ROVIGO - Fosse stato per il direttore del Saturday night live - ha raccontato Lou Marini a Rovigo, ospite al cinema Duomo della rassegna "Contaminazioni. Incontri tra cinema e teatro" - i Blues Brothers sarebbero durati solo per una puntata dello show. Il loro primo sketch non l'aveva fatto ridere. Ma nell'aprile del 1978, avvicinandosi la fine della stagione tv e con gli autori a corto di idee, il direttore diede dare una seconda opportunità alla band: «Ok, potete fare la vostra stupida canzone». Nei giorni successivi impazzirono tutti e «gli studios furono inondati di telefonate»: volevano ancora i Blues Brothers. E da allora per Blue Lou, già sassofonista nei Blood, sweat and tears, in studio con Lou Reed e dal 1975 nella band del Saturday night live, i Blues Brothers sono diventati «il più grande lavoro part time» della sua vita, e soprattutto «un grande regalo», ha raccontato il sassofonista al centinaio di spettatori dell'incontro, assieme al direttore artistico del Rovigo Jazz club, Andrea Boschetti, che al cinema Duomo ha preceduto la proiezione del film di John Landis, dopo il concerto da tutto esaurito al Ridotto del Teatro Sociale con il trio The Italian groovers. Concerto cominciato con un aneddoto su Roberto Benigni che mostra come l'umiltà sia proporzionale al valore, in particolare nei grandi artisti. L'aneddoto si aggiunge a ricordi che riempirebbero 10 stagioni di una serie tv, contando con chi Lou Marini ha suonato. Qualche nome? Stevie Wonder, Aretha Franklin e Frank Zappa, ad esempio.
LE COLLABORAZIONI
La domanda, allora, la fa a pranzo Andrea Boschetti, che scherzando dice a Blue Lou: «Almeno uno dei grandi con cui non hai suonato dovrebbe esserci: Frank Sinatra?». La risposta è pronta: «In realtà abbiamo fatto le prove per uno spettacolo, ma poi non è stato bene e lo spettacolo è saltato». L'aneddoto su Benigni arriva invece da un incontro casuale, una sera a New York. Lou Marini sta camminando per strada con la moglie. Cercano un ristorante: non hanno prenotato e vanno di corsa. Come loro, anche il comico toscano: «Mia moglie è spagnola e parla bene l'italiano, e soprattutto - racconta Marini - è fantastica con qualsiasi persona: che sia il presidente degli Stati Uniti o un muratore». Riconoscono Benigni e lei si lancia ad abbracciarlo e baciarlo, urlandogli la gioia di vederlo: «Roberto!». La risposta di Benigni fu di una bellezza disarmante: «Non merito così tanto!» Ed è la stessa risposta che Lou Marini ha riservato all'entusiasmo del pubblico al Ridotto del Teatro Sociale.

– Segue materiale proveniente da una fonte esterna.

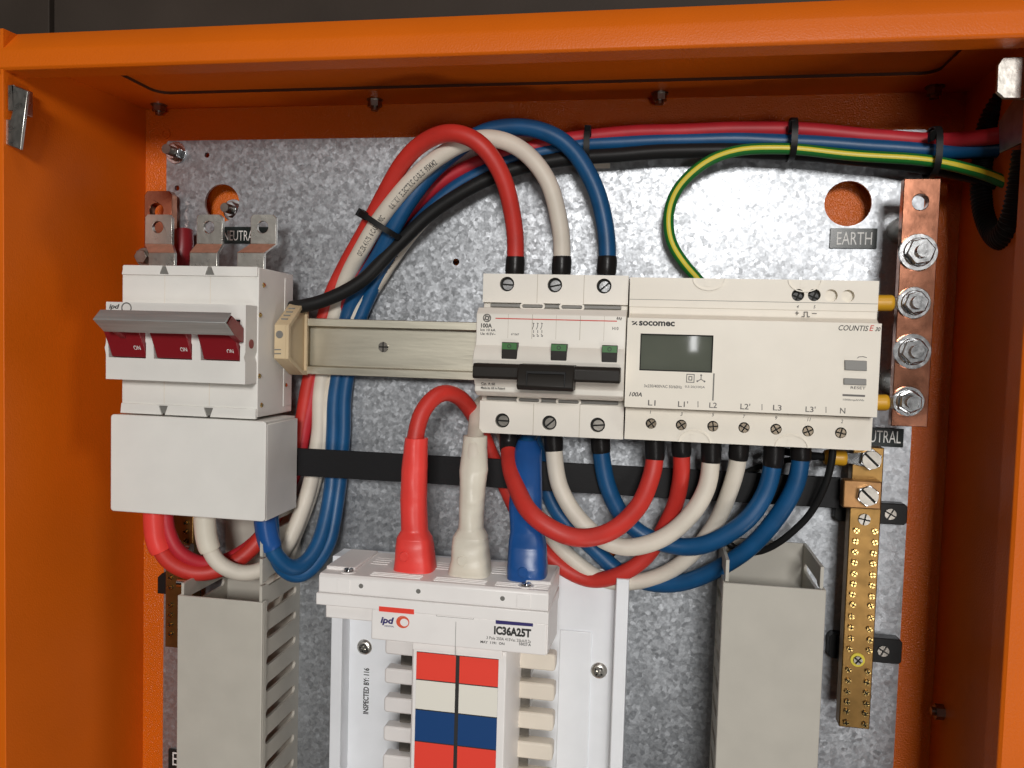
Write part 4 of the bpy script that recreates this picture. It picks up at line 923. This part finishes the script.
# ------------------------------------------------------------------ slotted wiring ducts
def duct(label, xl, xr, ytop, ylid, zf, pitch, low_left=False):
    t = thing('wiring_duct', label, 'wiring duct', ((xl + xr) / 2, -485, 0), 'grey slotted wiring ducts')
    b = B(); b.box(xl, xr, -485, ytop, .1, 1.8); part(b, 'base', M['duct'], t)
    for xs_, sg in ((xl, 1), (xr - 1.7, -1)):
        # comb wall: rounded slots with a narrow neck running out to the front edge
        b = B(); yt0 = ylid + 7 if (sg > 0 and low_left) else ytop; y_ = yt0 - pitch * .75; outline = [(-485, 1.8), (yt0, 1.8), (yt0, zf - 2)]
        while y_ > -476:
            sw_ = pitch * .17
            a = [(y_ + sw_ * math.cos(q_), 8.5 - sw_ * math.sin(q_)) for q_ in [math.pi * k / 8 for k in range(9)]]
            outline += [(y_ + .8, zf - 2), (y_ + .8, zf - 8), (y_ + sw_, zf - 11)] + a + [(y_ - sw_, zf - 11), (y_ - .8, zf - 8), (y_ - .8, zf - 2)]
            y_ -= pitch
        outline += [(-485, zf - 2)]
        b.prism_x(outline, xs_, xs_ + 1.7); part(b, 'slotted_wall', M['duct'], t)
    b = B(); b.box(xl - 1.3, xr + 1.3, -485, ylid, zf - 1.8, zf); b.box(xl - 1.3, xl - .05, -485, ylid, zf - 6.5, zf - 1.8); b.box(xr + .05, xr + 1.3, -485, ylid, zf - 6.5, zf - 1.8); part(b, 'cover', M['duct'], t, .5)
    return t
zf = 55.0
duct('left grey slotted wiring duct below the main switch', X(177.5, 600, zf) + 1.3, X(262.5, 600, zf) - 1.3, Y(303, 494, 0), Y(220, 599, zf), zf, 16.4, True)
duct('right grey slotted wiring duct below the energy meter', X(722.8, 590, zf) + 1.3, X(826.5, 590, zf) - 1.3, Y(775, 541, 0), Y(775, 586.5, zf), zf, 16.4)

# ------------------------------------------------------------------ busbar chassis
ZQ = 90.0
k_ = lambda y, z: Y(440, y, z)
ch = thing('busbar_chassis', 'white busbar chassis in its pan with striped phase stickers', 'busbar chassis', (*at(460, 760, 20), 3))
# pan
pz = 6.0
px0, px1 = X(331, 640, 22), X(627, 640, 24)
yp = Y(600, 569, pz)
b = B(); b.box(px0, px1, -485, yp, 3, pz); part(b, 'pan', M['pan'], ch, .4)
b = B(); xa = X(342, 640, 22); b.prism_y([(px0, pz - 3), (xa - 1, pz + .01), (xa, 20), (xa, 22), (px0, 22)], -485, Y(335, 556, 22)); part(b, 'pan_flange', M['pan'], ch, .5)
b = B(); xb = X(614.5, 640, 24); b.prism_y([(px1, pz - 3), (px1, 24), (xb, 24), (xb - .6, 18), (xb - .6, pz + .01)], -485, Y(620, 579, 24)); part(b, 'pan_flange', M['pan'], ch, .5)
rx0, rx1 = X(557.5, 660, 16), X(590, 660, 16); b = B(); b.box(rx0, rx1, -485, Y(575, 636, 16), pz, 7.4); part(b, 'raised_step', M['pan'], ch, 1.2, seg=3)
for p_ in ((364.5, 647, 'screw'), (599, 670.5, 'screw')):
    p = at(p_[0], p_[1], pz); inst(PANM, 'screw', ch, (p[0], p[1], pz), random.random() * 1.5)
lettering('INSPECTED BY: 116', (362.8, 668, 368.4, 714), pz, M['ink'], ch, vertical=True, bold=.03)
# top cover: sloping lid, lip and front skirt
tx0, tx1 = X(318.5, 583, ZQ), X(555, 603, ZQ)
tx1 = X(548.5, 600, ZQ)
yl1 = k_(584.5, ZQ); yl2 = k_(602.5, ZQ)
zb_ = 42.0
b = B(); b.prism_x([(yl1 + 1.2, zb_), (yl2, zb_), (yl2, ZQ), (yl1 - .6, ZQ), (yl1 + .6, ZQ - 1.5)], tx0, tx1); lid = part(b, 'top_cover', M['chassis'], ch, .6)
b = B(); b.box(tx0 - 1, tx1 + .4, k_(615, ZQ), yl2 - .15, zb_ + 2, ZQ + .8); part(b, 'cover_lip', M['chassis'], ch, .5)
b = B(); b.box(X(371.5, 620, ZQ), tx1 - .4, k_(645.5, ZQ), k_(614, ZQ), 60, ZQ + .4); part(b, 'front_skirt', M['chassis'], ch, .7)
b = B(); b.box(tx0 + 3, X(372, 620, ZQ), k_(628, ZQ - 3), k_(615.5, ZQ), 50, ZQ - 3); part(b, 'side_skirt', M['chassis'], ch, .7)
b = B(); b.prism_x([(k_(645, ZQ), ZQ - .5), (k_(614, ZQ), ZQ - .5), (k_(614, ZQ), 48), (k_(632, 60), 48)], tx1 - 1.8, tx1 + .2); part(b, 'side_skirt', M['chassis'], ch, .4)
# raised ribs, louvres and end block on the lid
yt_ = yl1 + .9
b = B(); b.box(tx0 + .5, tx0 + 17, yt_ - 1, yt_ + 1.6, ZQ - 47, ZQ - 9); part(b, 'raised_pad', M['chassis'], lid, .7)
b = B(); b.box(tx1 - 14, tx1 - .5, yt_ - 1, yt_ + 1.4, ZQ - 46, ZQ - 12); part(b, 'raised_pad', M['chassis'], lid, .7)
for px in (400, 462, 522):
    xc = X(px, 590, ZQ - 20); b = B()
    for r_ in range(4): b.box(xc - 19, xc - 9, yt_ - 1, yt_ + .3, ZQ - 38 + r_ * 4, ZQ - 36.6 + r_ * 4)
    for r_ in range(3): b.box(xc - 12, xc + 16, yt_ - 1, yt_ + .25, ZQ - 10 + r_ * 2.6, ZQ - 9.3 + r_ * 2.6)
    part(b, 'louvres', M['chassis'], lid, .2)
for px, py_ in ((361, 586), (418.3, 591.3), (502.5, 598.5)):
    p = at(px, py_, ZQ); b = B(); b.cyl((p[0], p[1], ZQ - .8), (0, 0, 1), 1.25, .9, 18); part(b, 'pin_hole', M['groove'], lid)
tops_ = B(); head_pieces(tops_, 2.6, 1.6, .7, True); tp_ = B(); tp_.v = [(v_[0], v_[2], -v_[1]) for v_ in tops_.v]; tp_.f = tops_.f; tp_.m = tops_.m; tops_ = tp_.mesh('lid_screw', [M['steel'], M['dark']])
for px, py_ in ((348.5, 573), (526, 591)):
    zs = ZQ - 7; inst(tops_, 'lid_screw', lid, (X(px, py_, zs), yt_ - .1, zs))
    xs_ = X(px, py_, zs); b = B(); b.cyl((xs_, yt_ - 1, zs), (0, 1, 0), 4.2, 1.25, 24); part(b, 'screw_seat', M['chassis'], lid, .2)
    b = B(); b.box(xs_ - 3.6, xs_ + 3.6, yl2 + 1, yl1 - 1.6, ZQ - .5, ZQ + .25); part(b, 'screw_recess', M['chassis'], lid, .2)
# printing on the skirt
zq = ZQ + .8
b = B(); quad(b, ((379, 606.2), (414, 609.4), (414, 614.4), (379, 611.2)), zq, .06); part(b, 'red_bar', M['sred'], ch)
b = B(); quad(b, ((495.7, 617), (533, 619.8), (533, 626.6), (495.7, 623.8)), ZQ + .4, .06); part(b, 'navy_bar', M['inkblue'], ch)
zs = ZQ + .4
lettering('ipd', (380.5, 616.4, 394, 625), zs, M['inkblue'], ch, 'logo', shear=.2, bold=.04)
lettering('INDUSTRIAL', (384.5, 625, 394, 626.6), zs, M['inkblue'], ch, bold=.02)
b = B(); p = at(402.8, 622, zs)
for k in range(3):
    o_ = .35 * k; b.prism([(p[0] + o_ * .8 + (3.6 - .35 * k) * math.cos(a), p[1] - o_ * .5 + (3.3 - .3 * k) * math.sin(a)) for a in [2 * math.pi * i / 40 for i in range(40)]], zs - .1, zs + .06 + .01 * k,
                         [[(p[0] + o_ * .8 + .25 + (3.05 - .4 * k) * math.cos(a), p[1] - o_ * .5 + .15 + (2.75 - .35 * k) * math.sin(a)) for a in [2 * math.pi * i / 40 for i in range(40)]]])
part(b, 'logo', M['inkor'], ch)
x0, y1 = at(436.3, 612, zs); x1, y0 = at(473.6, 617.5, zs); y0 -= 1.0
b = B(); b.prism([(x0, y0), (x1, y0), (x1, y1), (x0, y1)], zs - .1, zs + .06, [[(x0 + .18, y0 + .18), (x1 - .18, y0 + .18), (x1 - .18, y1 - .18), (x0 + .18, y1 - .18)]]); part(b, 'outline_mark', M['button'], ch)
lettering('IC36A25T', (494, 625.6, 531.2, 634.4), zs, M['ink'], ch, bold=.05)
lettering('3 Pole 250A 415Vac 25kA/0.2s', (486.5, 636, 531, 639), zs, M['inkgrey'], ch)
lettering('MAY  1191  ON', (480.5, 640.4, 504.5, 643), zs, M['ink'], ch, bold=.02)
lettering('55027-A', (519, 642.4, 531, 645.2), zs, M['ink'], ch, bold=.02)
# busbar cover with stickers
zv = 84.0
vx0, vx1 = X(410.8, 700, zv), X(505.5, 700, zv)
b = B(); b.prism_y([(vx0, 40), (vx0, zv - 1), (vx0 + 1, zv), (vx1 - .5, zv), (vx1, zv - .8), (vx1 + 2, zv - 14), (vx1 + 2, 40)], -485, k_(646, zv)); part(b, 'busbar_cover', M['chassis'], ch, .3)
b = B(); b.box(X(413.5, 650, zv), X(503, 650, zv), k_(650.5, zv), k_(643, zv), zv, zv + 2); part(b, 'cover_bead', M['chassis'], ch, .3)
cl, cm0, cm1, cr = X(415.6, 700, zv), X(455.0, 700, zv), X(458.6, 700, zv), X(497.6, 700, zv)
ys = [k_(653.5, zv), k_(681.5, zv), k_(711.5, zv), k_(743.5, zv)]; d_ = ys[2] - ys[1]; ys.append(ys[3] + d_); ys.append(ys[4] + d_)
for _ in range(5): ys.append(ys[-1] + d_)
b = B(); b.box(cl, cr, ys[-1], ys[0], zv - .1, zv + .1); part(b, 'sticker_backing', M['ink'], ch)
for i, mk in enumerate(('sred', 'swhite', 'sblue', 'sred', 'swhite', 'sblue', 'sred', 'swhite', 'sblue')):
    for xa_, xb_ in ((cl, cm0), (cm1, cr)):
        b = B(); b.box(xa_ + .05, xb_ - .05, ys[i + 1] + .3, ys[i] - .3, zv, zv + .2); part(b, 'phase_sticker', M[mk], ch)
b = B(); xv = (cm0 + cm1) / 2; b.box(xv - .12, xv + .12, k_(651, zv), k_(616, zv), zq - .6, zq - .25); part(b, 'mould_seam', M['button'], ch)
# insulating fingers both sides
zfL = 50.0
pit = 15.9
for side in (0, 1):
    y_ = Y(395, 647.5, zfL) if side == 0 else Y(535, 661.5, zfL); fh = 4.5 if side == 0 else 4.9
    for i in range(13):
        yc = y_ - i * (17.3 if side == 0 else 17.3)
        if side == 0: xa_, xb_ = X(384, 690, zfL), X(413, 690, zfL) + 3
        else: xa_, xb_ = X(519, 690, zfL) - 5, X(554.5, 690, zfL)
        pts = rrect(xa_, xb_, yc - fh, yc + fh, 1.9)
        b = B(); b.prism(pts, zfL - 9, zfL); part(b, 'finger', M['finger'] if side else M['chassis'], ch, 1.0)
        b = B(); xg = xb_ - 9 if side == 0 else xa_ + 7.5
        b.box(xg - 3.2, xg + 3.2, yc - 17.3 + fh + .8, yc - fh - .1, 24, zfL - 5); part(b, 'busbar_stub', M['dullsteel'], ch)
b = B(); b.box(X(411, 700, 50), X(519, 700, 46), -485, k_(646, zv) - 3, pz, 46); part(b, 'busbar_body', M['finger'], ch, .5)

Tornando ai Blues Brothers, la stagione 1977-1978 del Saturday night live era finita.
MITICA BAND
«Tante personalità differenti formavano quella band, e anche solo fare le prove era magia», ha raccontato Blue Lou. Le registrazioni di una delle serate a Los Angeles diventò il disco "Briefcase full of Blues": scalò le classifiche, anche con i singoli "Soul man" ed "Hey Bartender". Quel successo e l'esplosiva ascesa di John Belushi nei panni di "Bluto" Blutarsky nel film Animal house, portò nel successivo tour estivo «Aykroyd e Belushi a scrivere una sceneggiatura». Così «arrivò il film. Poi un altro tour, e poi Belushi morì. Tutto finito».
Almeno fino al 1988. Quando a «Matt Murphy, in tour in Italia con la sua band, gli organizzatori chiesero se fosse stato possibile far suonare i Blues Brothers». Ne seguì un tour mondiale con centinaia di concerti. Oggi la leggenda dei fratelli Blues conserva senza appannamenti l'alone di celebrità: «Negli Stati Uniti - ha raccontato Lou Marini - il film è trasmesso continuamente. Ha bellezza, e allo stesso tempo innocenza».
Quanto al suo soprannome, Blue Lou. «Viene dal titolo di una canzone che ascoltava sempre mio padre, appassionato di jazz». Il problema, però, è nell'assonanza tra Blue e "boo", che in inglese significa insoddisfazione. Niente equivoci, invece, quando Blue Lou suonò con Frank Zappa nel 1976. «In quel periodo - ha raccontato a Rovigo - ci fu lo sketch in cui al Saturday night live Belushi come direttore d'orchestra "suona" il sax». In quei concerti finiti nel doppio album "Zappa in New York", c'era un brano "The black page", che era la trascrizione di un assolo di batteria di Terry Bozzio. Io dovevo però suonare la trasposizione per sassofono contralto».